# START OF Recorded data

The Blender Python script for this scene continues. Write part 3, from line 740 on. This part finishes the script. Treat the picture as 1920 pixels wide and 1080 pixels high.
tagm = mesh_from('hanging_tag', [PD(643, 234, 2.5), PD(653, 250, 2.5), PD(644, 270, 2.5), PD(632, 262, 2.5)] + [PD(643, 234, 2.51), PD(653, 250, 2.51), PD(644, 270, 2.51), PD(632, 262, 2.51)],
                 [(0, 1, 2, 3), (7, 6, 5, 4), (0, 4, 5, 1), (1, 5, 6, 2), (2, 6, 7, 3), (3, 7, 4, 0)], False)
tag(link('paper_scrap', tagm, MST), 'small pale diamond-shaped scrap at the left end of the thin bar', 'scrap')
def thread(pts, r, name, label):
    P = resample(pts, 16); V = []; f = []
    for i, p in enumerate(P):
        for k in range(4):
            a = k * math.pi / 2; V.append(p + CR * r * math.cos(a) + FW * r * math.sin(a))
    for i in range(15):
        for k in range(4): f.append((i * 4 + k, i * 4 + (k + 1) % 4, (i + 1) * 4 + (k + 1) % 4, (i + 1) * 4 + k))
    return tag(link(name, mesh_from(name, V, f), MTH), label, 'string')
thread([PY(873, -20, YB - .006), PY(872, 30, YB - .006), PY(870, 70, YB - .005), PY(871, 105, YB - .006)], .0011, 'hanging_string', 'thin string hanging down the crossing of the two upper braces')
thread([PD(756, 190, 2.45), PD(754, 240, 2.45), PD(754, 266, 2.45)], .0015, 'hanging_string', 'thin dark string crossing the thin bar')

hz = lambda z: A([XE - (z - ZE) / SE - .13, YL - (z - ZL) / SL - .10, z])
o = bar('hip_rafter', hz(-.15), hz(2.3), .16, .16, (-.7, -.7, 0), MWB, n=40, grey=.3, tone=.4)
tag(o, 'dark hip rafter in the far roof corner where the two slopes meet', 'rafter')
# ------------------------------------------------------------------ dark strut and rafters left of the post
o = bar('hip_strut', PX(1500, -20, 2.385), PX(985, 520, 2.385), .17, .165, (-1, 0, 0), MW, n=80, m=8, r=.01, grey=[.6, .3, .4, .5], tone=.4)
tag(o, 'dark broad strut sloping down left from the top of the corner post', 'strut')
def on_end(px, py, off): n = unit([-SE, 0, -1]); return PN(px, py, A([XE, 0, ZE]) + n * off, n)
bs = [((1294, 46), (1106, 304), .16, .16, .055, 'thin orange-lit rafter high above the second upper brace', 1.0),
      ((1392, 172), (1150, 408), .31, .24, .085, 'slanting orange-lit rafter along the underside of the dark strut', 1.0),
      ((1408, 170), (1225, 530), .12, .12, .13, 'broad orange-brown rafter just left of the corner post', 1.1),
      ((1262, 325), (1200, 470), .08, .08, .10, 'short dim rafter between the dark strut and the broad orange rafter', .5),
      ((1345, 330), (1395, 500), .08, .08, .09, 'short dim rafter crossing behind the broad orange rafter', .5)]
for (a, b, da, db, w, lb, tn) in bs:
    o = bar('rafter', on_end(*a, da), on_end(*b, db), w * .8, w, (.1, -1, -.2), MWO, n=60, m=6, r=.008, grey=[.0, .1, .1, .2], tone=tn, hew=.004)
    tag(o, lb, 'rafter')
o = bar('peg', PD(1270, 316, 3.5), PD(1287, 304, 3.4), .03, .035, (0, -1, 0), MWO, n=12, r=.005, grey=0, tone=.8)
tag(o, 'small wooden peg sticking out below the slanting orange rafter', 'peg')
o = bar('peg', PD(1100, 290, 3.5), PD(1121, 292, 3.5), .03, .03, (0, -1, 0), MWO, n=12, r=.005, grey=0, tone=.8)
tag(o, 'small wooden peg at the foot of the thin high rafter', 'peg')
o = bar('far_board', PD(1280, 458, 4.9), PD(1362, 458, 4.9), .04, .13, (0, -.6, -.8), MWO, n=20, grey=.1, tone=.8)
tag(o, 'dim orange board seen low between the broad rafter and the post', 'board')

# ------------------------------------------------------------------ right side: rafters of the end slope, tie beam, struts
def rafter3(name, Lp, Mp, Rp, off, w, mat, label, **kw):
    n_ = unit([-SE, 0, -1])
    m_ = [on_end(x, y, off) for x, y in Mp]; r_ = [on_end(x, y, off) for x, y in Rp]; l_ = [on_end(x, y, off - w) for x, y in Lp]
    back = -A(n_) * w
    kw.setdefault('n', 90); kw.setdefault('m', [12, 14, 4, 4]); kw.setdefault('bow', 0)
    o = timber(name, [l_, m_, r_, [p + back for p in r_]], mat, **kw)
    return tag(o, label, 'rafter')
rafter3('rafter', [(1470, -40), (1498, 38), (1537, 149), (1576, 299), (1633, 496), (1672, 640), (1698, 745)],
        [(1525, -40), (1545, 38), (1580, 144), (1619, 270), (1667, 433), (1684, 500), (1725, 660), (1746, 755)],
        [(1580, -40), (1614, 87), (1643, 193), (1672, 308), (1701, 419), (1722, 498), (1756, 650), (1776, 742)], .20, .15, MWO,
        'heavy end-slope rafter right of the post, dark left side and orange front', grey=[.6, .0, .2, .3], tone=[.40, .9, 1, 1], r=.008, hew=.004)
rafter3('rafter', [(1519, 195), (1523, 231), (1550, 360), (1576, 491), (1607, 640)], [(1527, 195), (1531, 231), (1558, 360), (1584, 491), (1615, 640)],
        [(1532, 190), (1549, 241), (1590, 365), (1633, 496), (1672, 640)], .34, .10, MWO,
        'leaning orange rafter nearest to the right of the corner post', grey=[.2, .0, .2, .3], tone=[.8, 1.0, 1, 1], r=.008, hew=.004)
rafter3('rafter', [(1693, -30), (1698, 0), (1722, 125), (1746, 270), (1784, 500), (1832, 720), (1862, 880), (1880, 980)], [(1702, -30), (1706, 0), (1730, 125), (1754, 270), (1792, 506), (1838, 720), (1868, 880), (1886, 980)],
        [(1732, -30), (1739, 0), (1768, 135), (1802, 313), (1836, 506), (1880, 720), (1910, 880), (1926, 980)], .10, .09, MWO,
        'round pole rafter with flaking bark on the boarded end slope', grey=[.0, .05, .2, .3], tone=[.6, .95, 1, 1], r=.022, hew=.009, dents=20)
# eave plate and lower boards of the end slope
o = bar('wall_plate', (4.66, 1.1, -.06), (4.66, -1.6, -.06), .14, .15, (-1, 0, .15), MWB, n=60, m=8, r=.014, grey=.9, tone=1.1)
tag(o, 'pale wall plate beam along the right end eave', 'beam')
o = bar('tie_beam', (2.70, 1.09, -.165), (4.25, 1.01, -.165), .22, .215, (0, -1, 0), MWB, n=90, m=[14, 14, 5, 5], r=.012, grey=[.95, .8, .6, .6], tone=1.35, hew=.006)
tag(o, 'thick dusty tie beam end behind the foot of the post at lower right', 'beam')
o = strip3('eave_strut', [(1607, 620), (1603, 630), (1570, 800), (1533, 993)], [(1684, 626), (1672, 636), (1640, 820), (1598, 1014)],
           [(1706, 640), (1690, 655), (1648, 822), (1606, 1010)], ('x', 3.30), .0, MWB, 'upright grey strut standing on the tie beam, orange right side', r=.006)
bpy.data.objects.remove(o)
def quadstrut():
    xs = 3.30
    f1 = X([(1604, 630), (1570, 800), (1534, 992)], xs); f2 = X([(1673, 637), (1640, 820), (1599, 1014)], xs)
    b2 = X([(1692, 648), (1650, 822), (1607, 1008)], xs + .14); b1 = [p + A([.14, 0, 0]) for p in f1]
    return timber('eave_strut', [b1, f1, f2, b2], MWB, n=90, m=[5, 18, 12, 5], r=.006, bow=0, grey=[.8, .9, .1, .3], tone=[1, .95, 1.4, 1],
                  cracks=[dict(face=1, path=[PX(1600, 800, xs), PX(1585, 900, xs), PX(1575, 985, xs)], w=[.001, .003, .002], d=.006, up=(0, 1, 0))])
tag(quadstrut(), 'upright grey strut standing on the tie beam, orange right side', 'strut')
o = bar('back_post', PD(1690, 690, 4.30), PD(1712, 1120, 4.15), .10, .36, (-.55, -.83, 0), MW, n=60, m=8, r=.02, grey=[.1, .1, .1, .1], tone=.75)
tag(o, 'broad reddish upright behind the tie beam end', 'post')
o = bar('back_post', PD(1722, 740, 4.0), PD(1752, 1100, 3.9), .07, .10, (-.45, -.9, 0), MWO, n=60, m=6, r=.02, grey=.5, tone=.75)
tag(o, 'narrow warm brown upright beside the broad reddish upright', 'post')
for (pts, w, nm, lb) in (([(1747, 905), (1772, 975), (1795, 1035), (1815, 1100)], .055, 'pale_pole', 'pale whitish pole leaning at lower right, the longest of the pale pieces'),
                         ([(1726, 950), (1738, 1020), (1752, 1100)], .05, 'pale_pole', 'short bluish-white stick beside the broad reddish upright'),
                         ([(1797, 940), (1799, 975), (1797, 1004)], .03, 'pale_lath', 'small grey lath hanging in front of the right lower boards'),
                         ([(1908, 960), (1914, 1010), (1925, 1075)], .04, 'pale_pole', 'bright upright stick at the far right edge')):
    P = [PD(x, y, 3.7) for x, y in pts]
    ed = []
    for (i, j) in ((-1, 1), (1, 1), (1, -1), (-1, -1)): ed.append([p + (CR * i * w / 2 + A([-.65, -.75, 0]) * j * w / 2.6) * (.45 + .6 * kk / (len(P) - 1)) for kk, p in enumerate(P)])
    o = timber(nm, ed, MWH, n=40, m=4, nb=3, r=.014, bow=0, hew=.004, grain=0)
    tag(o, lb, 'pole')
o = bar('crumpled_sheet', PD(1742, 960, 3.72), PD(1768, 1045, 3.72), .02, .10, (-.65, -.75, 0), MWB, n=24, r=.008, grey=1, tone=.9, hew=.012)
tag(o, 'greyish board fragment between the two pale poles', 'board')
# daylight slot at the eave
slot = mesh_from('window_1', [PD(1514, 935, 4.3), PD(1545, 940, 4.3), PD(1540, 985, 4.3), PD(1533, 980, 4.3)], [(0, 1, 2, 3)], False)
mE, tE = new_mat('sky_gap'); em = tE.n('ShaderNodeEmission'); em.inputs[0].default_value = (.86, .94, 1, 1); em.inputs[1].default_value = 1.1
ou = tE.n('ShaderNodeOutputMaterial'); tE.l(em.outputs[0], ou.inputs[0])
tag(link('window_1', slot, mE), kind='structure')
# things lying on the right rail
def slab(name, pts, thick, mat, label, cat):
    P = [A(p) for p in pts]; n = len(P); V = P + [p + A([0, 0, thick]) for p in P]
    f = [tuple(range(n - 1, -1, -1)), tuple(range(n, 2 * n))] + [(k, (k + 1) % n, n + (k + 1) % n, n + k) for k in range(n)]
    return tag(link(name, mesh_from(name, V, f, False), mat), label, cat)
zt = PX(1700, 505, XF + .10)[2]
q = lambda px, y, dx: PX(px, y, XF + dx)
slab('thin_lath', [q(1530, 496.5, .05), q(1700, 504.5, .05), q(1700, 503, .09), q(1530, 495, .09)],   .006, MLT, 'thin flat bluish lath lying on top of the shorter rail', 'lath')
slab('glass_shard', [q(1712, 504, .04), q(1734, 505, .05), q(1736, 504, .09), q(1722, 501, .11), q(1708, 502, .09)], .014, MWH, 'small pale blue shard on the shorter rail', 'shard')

# END OF Recorded data

▸ **Directions for this task**: Restate the listing exactly, starting at its first line and ending at the line where "the thin bar')" occurs; include both and no other lines.

▸ **Solution**:
The Blender Python script for this scene continues. Write part 3, from line 740 on. This part finishes the script. Treat the picture as 1920 pixels wide and 1080 pixels high.
tagm = mesh_from('hanging_tag', [PD(643, 234, 2.5), PD(653, 250, 2.5), PD(644, 270, 2.5), PD(632, 262, 2.5)] + [PD(643, 234, 2.51), PD(653, 250, 2.51), PD(644, 270, 2.51), PD(632, 262, 2.51)],
                 [(0, 1, 2, 3), (7, 6, 5, 4), (0, 4, 5, 1), (1, 5, 6, 2), (2, 6, 7, 3), (3, 7, 4, 0)], False)
tag(link('paper_scrap', tagm, MST), 'small pale diamond-shaped scrap at the left end of the thin bar', 'scrap')
def thread(pts, r, name, label):
    P = resample(pts, 16); V = []; f = []
    for i, p in enumerate(P):
        for k in range(4):
            a = k * math.pi / 2; V.append(p + CR * r * math.cos(a) + FW * r * math.sin(a))
    for i in range(15):
        for k in range(4): f.append((i * 4 + k, i * 4 + (k + 1) % 4, (i + 1) * 4 + (k + 1) % 4, (i + 1) * 4 + k))
    return tag(link(name, mesh_from(name, V, f), MTH), label, 'string')
thread([PY(873, -20, YB - .006), PY(872, 30, YB - .006), PY(870, 70, YB - .005), PY(871, 105, YB - .006)], .0011, 'hanging_string', 'thin string hanging down the crossing of the two upper braces')
thread([PD(756, 190, 2.45), PD(754, 240, 2.45), PD(754, 266, 2.45)], .0015, 'hanging_string', 'thin dark string crossing the thin bar')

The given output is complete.